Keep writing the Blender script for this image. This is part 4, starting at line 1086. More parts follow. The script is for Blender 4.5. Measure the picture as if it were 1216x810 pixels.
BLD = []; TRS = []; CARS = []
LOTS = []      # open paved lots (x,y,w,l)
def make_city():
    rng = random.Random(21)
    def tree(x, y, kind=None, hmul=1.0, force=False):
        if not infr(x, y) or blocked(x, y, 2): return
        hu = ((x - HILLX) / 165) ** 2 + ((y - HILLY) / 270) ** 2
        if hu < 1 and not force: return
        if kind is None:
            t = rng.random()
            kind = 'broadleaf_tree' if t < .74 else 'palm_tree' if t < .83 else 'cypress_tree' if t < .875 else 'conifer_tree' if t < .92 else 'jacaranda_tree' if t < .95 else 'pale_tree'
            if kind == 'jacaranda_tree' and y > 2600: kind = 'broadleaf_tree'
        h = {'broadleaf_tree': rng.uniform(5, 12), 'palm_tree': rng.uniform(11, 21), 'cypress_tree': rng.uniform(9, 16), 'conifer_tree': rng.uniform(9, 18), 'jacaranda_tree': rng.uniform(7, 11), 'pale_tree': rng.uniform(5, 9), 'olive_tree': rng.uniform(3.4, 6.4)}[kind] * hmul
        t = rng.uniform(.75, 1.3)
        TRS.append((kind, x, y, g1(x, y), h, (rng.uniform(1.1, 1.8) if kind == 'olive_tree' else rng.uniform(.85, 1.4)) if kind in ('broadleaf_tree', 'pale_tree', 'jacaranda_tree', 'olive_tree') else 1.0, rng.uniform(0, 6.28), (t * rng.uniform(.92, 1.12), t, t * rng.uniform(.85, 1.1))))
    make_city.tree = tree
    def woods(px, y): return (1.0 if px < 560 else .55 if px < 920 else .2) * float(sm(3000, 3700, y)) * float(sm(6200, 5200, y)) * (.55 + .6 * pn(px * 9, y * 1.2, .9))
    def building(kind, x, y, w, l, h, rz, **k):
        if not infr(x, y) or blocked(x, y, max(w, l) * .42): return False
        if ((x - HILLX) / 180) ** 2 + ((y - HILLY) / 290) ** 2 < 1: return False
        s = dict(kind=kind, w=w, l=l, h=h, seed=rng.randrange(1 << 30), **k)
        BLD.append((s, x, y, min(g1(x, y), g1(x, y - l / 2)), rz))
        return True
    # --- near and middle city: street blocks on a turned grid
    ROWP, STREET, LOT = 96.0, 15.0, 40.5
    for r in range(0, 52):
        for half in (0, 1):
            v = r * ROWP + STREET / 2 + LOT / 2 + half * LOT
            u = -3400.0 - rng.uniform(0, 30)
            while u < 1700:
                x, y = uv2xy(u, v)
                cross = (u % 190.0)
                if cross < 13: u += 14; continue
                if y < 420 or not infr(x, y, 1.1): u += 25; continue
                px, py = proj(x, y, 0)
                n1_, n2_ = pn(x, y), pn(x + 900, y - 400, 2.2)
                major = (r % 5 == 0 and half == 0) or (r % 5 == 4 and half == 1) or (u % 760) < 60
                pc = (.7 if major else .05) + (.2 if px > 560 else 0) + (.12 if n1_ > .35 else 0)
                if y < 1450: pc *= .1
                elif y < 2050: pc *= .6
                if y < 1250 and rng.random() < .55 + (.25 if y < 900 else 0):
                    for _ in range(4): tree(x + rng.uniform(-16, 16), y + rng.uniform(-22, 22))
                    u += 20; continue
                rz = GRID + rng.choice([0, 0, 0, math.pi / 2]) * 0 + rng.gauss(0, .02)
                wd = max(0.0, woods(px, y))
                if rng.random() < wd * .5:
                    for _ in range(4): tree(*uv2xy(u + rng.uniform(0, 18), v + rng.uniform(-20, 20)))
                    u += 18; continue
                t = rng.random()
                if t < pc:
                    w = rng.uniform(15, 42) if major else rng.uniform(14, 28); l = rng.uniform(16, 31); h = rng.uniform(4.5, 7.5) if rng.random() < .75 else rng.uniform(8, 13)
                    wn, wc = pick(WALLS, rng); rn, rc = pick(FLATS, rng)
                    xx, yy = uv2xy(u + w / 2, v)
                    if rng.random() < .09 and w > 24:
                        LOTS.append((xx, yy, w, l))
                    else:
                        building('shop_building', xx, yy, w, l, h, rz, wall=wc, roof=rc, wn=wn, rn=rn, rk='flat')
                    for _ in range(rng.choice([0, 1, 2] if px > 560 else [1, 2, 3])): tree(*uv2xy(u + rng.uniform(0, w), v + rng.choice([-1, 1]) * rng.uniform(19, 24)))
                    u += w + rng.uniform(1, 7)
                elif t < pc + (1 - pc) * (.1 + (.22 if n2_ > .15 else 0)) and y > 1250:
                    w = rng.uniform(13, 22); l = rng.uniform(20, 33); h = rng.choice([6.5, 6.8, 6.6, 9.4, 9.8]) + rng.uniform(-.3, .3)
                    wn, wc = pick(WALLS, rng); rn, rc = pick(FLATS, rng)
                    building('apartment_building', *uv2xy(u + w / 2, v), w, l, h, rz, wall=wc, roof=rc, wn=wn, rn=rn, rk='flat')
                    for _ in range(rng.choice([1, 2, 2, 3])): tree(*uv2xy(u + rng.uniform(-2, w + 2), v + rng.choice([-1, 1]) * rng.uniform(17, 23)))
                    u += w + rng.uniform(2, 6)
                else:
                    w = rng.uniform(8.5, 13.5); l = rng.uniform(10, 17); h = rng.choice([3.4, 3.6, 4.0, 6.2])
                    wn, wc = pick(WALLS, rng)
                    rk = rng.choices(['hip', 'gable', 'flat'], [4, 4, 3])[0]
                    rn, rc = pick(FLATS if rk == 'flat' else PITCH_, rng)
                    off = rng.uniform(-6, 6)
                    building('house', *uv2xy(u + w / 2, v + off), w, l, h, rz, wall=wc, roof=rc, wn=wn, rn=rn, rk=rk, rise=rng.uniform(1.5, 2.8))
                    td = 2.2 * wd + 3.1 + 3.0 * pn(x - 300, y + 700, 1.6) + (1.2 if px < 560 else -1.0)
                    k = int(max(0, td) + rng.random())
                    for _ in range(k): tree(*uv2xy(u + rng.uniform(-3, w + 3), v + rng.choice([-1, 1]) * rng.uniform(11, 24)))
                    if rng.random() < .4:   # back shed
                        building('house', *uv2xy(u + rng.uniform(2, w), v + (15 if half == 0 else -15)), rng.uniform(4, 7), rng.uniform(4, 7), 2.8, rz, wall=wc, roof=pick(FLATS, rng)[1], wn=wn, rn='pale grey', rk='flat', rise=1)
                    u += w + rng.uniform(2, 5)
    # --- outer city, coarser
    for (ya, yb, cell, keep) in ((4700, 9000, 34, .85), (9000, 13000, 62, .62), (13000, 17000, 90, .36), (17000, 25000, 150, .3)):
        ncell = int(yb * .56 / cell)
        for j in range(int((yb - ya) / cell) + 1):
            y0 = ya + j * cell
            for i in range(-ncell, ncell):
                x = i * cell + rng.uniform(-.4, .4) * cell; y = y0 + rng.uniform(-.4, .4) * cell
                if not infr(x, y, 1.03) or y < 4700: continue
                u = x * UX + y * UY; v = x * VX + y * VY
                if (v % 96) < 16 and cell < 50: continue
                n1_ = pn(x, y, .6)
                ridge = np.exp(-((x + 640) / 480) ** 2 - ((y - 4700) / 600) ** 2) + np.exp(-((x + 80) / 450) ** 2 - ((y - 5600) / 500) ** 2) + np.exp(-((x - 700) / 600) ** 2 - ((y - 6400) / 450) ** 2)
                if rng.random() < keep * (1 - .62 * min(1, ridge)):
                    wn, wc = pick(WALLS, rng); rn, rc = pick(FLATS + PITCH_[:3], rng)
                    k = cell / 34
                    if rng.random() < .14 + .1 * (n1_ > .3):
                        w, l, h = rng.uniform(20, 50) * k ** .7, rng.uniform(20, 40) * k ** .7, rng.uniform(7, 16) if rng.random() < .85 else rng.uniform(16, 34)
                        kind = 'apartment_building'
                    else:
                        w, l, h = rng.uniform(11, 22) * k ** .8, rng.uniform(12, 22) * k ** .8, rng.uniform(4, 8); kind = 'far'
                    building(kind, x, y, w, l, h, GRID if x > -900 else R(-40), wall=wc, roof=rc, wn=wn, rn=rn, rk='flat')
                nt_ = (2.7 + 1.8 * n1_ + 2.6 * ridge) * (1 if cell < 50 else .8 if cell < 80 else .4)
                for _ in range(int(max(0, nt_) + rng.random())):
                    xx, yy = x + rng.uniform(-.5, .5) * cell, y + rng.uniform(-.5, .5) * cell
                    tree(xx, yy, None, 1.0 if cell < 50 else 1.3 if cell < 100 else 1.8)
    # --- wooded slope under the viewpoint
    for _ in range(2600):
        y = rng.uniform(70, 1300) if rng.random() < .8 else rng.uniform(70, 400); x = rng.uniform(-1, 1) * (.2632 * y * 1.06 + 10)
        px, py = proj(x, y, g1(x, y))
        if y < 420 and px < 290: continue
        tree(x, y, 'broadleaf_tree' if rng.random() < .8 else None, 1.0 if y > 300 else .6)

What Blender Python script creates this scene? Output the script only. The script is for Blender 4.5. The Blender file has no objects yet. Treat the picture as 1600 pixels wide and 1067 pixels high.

---*---

(Task description): Look through the entries above and count each line holding "picture"; report the count alone.

(Worked solution): 2